Great designers but where is Saul Bass?
Thanks, Vincent–glad you like it. Paz, this post is an edited excerpt from the book Graphic Icons. Saul Bass, and many others, are in the book.
It’s a pleasure to host you, John. Well done with the book.
Trish, I watched a good documentary a while back by multimillionaire businesswoman Hilary Devey, titled Women at the Top. Two of the main outcomes were that businesses with a roughly 50/50 boardroom split between men and women perform better than their rivals, making the strongest business case against sexism, but that the main reason why more men take the top jobs is probably because of pregnancy, with women torn between work and looking after children. Granted, Hilary owns a haulage firm so the split is likely to be more exaggerated for her than within design firms, but it’d make a good post on its own. Maybe I’ll ask around for opinions.

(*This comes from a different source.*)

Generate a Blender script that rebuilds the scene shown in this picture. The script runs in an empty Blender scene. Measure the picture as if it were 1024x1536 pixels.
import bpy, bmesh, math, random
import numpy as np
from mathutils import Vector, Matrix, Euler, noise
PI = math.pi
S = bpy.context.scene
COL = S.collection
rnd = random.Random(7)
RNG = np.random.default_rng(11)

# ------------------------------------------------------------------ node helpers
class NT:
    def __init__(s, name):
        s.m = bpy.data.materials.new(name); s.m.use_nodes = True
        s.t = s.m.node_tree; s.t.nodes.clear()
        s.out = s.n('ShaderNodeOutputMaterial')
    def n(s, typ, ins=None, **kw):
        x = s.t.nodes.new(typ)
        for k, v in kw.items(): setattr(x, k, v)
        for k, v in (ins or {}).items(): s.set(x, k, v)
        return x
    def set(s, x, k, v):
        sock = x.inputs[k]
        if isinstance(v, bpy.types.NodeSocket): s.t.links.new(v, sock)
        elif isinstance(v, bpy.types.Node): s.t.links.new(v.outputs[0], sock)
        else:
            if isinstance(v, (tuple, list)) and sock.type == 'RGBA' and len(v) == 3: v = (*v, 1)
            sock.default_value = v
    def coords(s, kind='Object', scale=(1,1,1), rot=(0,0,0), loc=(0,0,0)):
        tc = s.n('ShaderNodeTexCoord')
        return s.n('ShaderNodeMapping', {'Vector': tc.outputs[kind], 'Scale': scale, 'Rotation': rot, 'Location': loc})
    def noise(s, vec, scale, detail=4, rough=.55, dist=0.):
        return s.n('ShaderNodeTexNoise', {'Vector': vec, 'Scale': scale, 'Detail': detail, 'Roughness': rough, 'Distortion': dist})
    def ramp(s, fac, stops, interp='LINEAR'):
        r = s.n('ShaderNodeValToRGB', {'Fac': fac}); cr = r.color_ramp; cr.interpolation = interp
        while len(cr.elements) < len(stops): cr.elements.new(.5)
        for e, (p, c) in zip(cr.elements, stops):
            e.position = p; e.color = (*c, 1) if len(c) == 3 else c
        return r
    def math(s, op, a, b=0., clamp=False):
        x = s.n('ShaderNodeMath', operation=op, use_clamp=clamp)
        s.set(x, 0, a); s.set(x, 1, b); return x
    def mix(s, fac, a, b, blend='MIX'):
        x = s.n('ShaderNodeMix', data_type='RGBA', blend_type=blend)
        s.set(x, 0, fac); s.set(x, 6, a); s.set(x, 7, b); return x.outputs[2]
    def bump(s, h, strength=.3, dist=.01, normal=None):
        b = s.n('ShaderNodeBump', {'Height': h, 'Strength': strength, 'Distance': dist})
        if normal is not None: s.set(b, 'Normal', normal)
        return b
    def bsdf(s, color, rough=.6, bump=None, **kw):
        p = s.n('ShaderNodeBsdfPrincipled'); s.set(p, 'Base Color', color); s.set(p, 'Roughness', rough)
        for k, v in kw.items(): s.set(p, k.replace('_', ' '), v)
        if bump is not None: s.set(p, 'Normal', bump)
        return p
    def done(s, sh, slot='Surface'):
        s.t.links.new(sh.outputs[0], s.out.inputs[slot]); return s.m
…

I am very proud to say my father, Arthur Boden, was the first designer/illustrator Paul Rand hired for IBM’s legendary in-house design department in the late 1950s. He worked as art director for IBM for 17 years, with many successful years to follow as a freelance designer. He turns 91 this year, and although much diminished, loves to talk about his IBM design days and tons of stories about Paul Rand and IBM. I am cataloging and digitally archiving my fathers massive and stellar design work, his paintings, illustrations, sketches and sculpture.